Tout le monde connaît ces insupportables séries américaines à la guimauve, peuplées de « je t’aime », « je ne t’aime plus », « je te quitte » et « je reviens ». La vie de certains groupes de rock n’est pourtant pas loin de ressembler à ces « sucettes », à commencer par celle des suisses de Krokus. Déjà marqués par des changements de line-up fréquents et réguliers, le quintet helvétique vit 4 de ses membres quitter le navire après le pourtant excellent « Heart Attack ». Malgré la volonté de Fernando Von Arb, seul survivant, de faire vivre le groupe coûte que coûte, l’épisode « Stampede » déboucha sur un échec. Heureusement, les 20 ans du combo donnent l’occasion à Marc Storace et Mark Kohler de faire leur retour pour remettre Krokus sur de bons rails.
Et le fait est que, soutenue par une section rythmique sans faille, la triplette historique nous offre d’entrée quelques titres du meilleur acabit. Bien sûr, l’ombre d’AC/DC plane lourdement sur « Flying Through The Night », mais il est maintenant temps de ne pas réduire l’identité du groupe suisse à celle d’un simple clone des légendes australienne. Bien sûr, la voix de Marc Storace donne régulièrement la sensation que Bon Scott s’est relevé d’entre les morts, et Fernando Von Arb nous sert régulièrement des riffs dignes des frères Young. Pourtant, en rester à cette simple approche serait bien trop réducteur pour refléter la réalité. Krokus est un bon groupe de hard-rock direct et festif et des titres comme « To Rock Or Not To Be » ou « Talking Like A Shotgun » réussiront à vous faire taper du pied et à vous redonner le sourire lors de vos moments de déprime. Et si cet album n’est pas parfait, il en recèle néanmoins quelques perles comme l’enjoué et entraînant « Natural Blonde », le provocateur au titre évocateur « You Ain’t Got The Gut To Do It » doté d’un refrain catchy en diable, ou surtout l’excellent « Wagon Gone ». Son riff est digne d’un rouleau compresseur et nous emmène le long des rails en nous faisant suivre le tempo d’un train. Début avec une monté en puissance, pleine vitesse, ralentissement puis relance, tout y passe, le tout renforcé par un refrain hyper efficace.

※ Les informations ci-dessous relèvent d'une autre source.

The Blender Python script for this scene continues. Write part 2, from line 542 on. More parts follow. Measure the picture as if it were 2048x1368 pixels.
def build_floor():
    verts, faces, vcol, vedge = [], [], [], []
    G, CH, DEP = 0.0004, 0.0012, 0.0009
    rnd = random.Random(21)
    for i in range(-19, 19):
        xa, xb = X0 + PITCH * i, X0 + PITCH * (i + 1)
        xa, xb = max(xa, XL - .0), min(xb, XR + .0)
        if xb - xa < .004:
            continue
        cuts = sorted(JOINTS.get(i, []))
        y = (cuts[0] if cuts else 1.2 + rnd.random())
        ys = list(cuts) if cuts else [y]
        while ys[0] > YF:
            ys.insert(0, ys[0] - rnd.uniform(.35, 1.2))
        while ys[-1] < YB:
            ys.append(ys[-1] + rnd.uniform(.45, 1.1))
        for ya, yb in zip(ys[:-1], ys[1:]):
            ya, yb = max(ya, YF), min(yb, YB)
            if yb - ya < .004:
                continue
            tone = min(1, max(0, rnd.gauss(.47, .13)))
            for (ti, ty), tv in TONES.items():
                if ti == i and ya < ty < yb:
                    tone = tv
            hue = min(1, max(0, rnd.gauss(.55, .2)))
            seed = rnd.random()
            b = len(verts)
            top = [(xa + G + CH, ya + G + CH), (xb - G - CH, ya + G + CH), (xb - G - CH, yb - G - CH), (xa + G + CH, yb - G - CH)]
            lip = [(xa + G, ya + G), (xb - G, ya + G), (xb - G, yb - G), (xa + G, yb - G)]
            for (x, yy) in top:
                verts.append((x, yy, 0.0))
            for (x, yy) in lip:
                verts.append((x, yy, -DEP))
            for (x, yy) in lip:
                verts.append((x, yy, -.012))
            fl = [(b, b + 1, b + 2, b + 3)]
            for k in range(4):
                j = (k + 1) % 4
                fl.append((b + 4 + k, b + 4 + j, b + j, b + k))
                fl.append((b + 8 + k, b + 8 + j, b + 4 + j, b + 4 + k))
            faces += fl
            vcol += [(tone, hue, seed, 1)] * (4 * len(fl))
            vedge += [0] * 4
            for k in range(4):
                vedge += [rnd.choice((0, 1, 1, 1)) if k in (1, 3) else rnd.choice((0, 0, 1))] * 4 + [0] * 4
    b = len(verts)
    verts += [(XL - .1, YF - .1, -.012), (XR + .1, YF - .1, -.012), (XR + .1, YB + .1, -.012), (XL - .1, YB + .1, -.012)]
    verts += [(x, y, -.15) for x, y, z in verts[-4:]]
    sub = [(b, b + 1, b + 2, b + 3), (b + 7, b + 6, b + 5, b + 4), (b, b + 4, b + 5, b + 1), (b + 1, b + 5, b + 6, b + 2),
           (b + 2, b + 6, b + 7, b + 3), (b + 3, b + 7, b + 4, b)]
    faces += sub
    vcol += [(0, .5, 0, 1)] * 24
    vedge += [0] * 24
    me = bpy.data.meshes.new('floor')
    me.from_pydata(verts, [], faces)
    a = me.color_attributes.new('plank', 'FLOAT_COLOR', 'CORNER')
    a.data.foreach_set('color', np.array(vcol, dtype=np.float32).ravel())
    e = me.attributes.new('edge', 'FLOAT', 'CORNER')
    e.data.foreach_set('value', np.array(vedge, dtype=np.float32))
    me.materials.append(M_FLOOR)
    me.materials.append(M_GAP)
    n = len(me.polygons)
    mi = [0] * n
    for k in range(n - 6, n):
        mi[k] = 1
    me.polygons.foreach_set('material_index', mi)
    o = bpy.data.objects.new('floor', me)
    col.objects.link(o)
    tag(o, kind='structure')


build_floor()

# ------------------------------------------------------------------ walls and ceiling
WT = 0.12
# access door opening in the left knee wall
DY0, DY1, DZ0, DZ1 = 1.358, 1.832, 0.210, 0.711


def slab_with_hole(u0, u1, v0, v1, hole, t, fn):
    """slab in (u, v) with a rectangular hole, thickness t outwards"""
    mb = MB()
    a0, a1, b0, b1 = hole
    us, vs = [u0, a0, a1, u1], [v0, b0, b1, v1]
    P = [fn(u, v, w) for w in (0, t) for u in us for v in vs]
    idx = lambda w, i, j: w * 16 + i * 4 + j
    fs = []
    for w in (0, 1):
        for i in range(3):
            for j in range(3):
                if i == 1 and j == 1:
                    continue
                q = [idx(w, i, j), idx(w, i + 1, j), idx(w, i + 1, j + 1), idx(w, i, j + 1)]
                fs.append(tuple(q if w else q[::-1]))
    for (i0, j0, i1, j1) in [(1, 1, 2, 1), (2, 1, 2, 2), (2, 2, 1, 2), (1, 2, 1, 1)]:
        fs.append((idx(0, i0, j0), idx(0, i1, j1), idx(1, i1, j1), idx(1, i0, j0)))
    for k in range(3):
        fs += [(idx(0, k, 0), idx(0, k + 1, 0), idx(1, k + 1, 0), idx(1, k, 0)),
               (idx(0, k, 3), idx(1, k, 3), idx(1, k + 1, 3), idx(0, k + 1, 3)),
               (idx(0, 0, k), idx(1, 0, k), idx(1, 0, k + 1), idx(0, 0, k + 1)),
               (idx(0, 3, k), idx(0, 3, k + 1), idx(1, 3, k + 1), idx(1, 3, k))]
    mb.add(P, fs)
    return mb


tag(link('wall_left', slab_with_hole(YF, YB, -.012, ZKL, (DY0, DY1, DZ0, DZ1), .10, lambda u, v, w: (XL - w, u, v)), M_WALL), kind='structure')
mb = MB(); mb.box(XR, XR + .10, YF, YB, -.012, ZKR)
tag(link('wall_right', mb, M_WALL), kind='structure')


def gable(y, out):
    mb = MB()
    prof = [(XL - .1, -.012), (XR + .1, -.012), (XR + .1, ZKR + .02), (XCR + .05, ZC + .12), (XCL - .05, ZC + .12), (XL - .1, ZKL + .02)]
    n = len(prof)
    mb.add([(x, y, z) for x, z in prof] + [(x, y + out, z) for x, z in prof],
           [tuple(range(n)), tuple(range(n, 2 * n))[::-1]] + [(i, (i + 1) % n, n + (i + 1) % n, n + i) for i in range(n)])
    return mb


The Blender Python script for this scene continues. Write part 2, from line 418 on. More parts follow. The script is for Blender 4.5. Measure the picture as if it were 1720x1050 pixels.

Dommage que Krokus s’encombre encore de titres un peu lourds et plombant la fin d’un album pourtant bien lancé. En effet, si la deuxième partie réussit à se relever de l’enchaînement du mid-tempo « Soul To Soul » et du lourdingue « Stop The World » aux effets vocaux frôlant le ridicule, le dernier titre (« Stormy Nights ») nous laisse un regrettable goût d’inachevé, voire de gâchis. C’est malheureusement un problème récurrent chez le combo helvète. La présence de certains titres confondant le heavy et la lourdeur vient régulièrement handicaper des albums aux qualités pourtant évidentes.
« To Rock Or Not To Be » redonne donc espoir en un avenir meilleur pour Krokus, mais nous laisse cependant sur l’impression d’un album trop inégal pour en faire une production incontournable de la discographie du quintet alpin.